Material provided:
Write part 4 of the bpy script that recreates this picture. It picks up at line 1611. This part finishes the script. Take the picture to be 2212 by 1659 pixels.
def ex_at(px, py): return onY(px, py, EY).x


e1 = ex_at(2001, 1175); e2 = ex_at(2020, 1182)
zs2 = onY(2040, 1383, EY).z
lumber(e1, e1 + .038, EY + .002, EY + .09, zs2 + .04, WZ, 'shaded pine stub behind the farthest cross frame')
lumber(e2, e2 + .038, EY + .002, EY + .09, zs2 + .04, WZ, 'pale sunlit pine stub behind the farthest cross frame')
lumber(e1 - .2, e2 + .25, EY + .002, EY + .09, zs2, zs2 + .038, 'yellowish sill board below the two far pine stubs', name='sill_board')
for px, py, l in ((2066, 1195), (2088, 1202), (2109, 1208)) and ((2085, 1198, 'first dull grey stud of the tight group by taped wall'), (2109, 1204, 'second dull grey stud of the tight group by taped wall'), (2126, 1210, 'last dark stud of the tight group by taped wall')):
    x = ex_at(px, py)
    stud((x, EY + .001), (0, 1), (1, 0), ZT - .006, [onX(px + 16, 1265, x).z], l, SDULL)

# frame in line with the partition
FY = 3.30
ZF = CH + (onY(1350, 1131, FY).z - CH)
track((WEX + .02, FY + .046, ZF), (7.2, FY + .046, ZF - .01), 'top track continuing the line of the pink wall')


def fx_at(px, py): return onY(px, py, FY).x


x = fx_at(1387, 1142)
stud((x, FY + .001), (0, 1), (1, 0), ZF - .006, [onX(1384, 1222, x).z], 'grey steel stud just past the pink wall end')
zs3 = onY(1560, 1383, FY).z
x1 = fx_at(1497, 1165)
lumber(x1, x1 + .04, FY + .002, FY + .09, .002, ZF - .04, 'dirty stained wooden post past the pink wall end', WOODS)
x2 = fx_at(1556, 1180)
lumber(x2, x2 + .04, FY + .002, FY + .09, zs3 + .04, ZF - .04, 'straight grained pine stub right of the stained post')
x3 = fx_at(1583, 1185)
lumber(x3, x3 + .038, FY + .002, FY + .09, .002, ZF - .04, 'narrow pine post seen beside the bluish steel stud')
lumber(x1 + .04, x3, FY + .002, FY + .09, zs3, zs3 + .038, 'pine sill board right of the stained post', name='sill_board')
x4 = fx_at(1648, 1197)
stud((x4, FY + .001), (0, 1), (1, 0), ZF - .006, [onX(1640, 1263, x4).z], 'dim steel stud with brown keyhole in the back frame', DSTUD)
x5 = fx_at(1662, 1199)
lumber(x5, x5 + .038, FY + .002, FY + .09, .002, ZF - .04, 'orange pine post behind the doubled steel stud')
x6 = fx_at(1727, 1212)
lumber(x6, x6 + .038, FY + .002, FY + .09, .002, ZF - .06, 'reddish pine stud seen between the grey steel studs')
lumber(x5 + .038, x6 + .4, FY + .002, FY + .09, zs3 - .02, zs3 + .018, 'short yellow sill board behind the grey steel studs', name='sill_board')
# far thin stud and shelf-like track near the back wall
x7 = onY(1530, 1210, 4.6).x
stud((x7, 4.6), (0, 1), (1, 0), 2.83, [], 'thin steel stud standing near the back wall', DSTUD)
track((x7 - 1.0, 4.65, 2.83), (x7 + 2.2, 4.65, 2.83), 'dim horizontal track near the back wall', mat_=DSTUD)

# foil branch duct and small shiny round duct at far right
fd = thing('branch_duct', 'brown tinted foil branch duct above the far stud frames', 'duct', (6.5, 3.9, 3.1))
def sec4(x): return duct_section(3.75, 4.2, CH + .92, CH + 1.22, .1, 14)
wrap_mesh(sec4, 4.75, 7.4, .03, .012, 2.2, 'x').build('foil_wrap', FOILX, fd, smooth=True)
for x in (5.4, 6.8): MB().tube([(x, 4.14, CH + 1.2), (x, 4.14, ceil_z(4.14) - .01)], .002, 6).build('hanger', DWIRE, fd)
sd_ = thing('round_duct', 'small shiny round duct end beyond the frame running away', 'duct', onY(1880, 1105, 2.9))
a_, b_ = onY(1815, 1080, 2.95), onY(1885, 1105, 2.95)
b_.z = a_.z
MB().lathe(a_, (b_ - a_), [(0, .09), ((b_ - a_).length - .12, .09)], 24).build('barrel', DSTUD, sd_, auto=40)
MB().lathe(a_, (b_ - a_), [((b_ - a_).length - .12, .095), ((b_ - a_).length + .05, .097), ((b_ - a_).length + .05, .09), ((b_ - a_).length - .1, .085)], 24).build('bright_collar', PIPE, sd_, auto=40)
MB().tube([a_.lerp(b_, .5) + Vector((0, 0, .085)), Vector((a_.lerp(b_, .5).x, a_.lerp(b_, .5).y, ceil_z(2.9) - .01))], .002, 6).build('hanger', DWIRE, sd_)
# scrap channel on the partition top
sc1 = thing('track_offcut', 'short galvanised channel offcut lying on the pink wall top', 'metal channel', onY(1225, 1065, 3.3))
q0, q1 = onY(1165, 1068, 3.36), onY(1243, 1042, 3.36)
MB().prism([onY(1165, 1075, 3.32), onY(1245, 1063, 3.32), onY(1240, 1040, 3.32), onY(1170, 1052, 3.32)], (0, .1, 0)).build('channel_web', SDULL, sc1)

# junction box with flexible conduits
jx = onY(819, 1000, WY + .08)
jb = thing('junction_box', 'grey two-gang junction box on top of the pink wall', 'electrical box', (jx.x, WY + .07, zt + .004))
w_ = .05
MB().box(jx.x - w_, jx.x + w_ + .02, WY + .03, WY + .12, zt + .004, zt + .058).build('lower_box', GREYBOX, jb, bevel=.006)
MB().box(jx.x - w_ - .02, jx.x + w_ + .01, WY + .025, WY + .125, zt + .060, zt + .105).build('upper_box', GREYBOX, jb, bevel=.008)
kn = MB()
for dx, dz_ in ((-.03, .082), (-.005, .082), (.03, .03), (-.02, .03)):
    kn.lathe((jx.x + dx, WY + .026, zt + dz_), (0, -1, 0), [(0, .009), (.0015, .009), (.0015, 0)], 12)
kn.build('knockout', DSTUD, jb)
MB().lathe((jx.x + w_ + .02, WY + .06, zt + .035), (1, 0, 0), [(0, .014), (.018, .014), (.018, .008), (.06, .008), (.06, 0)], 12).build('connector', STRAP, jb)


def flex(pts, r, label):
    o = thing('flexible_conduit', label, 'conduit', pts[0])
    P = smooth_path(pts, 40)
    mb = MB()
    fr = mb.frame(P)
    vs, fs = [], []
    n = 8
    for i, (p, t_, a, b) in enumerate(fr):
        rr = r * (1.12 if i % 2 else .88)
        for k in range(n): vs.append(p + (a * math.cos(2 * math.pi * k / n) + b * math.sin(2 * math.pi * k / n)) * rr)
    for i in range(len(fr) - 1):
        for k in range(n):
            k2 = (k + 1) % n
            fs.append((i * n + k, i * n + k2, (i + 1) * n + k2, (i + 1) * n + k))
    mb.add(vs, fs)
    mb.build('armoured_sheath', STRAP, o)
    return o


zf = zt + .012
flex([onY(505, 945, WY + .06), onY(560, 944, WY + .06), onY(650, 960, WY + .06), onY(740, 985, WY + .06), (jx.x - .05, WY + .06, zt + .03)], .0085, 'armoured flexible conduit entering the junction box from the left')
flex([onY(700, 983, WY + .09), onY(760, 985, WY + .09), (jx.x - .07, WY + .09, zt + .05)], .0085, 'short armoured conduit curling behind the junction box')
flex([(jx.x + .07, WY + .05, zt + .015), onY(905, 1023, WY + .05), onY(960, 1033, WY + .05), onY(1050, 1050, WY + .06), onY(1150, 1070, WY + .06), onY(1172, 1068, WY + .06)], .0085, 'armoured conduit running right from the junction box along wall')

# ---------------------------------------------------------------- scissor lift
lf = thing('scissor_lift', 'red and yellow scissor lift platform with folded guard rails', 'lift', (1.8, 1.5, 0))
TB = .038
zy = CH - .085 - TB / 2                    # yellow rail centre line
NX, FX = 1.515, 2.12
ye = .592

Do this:
Copy out each line of the material that holds the word "near".

Complete response:
# far thin stud and shelf-like track near the back wall
stud((x7, 4.6), (0, 1), (1, 0), 2.83, [], 'thin steel stud standing near the back wall', DSTUD)
track((x7 - 1.0, 4.65, 2.83), (x7 + 2.2, 4.65, 2.83), 'dim horizontal track near the back wall', mat_=DSTUD)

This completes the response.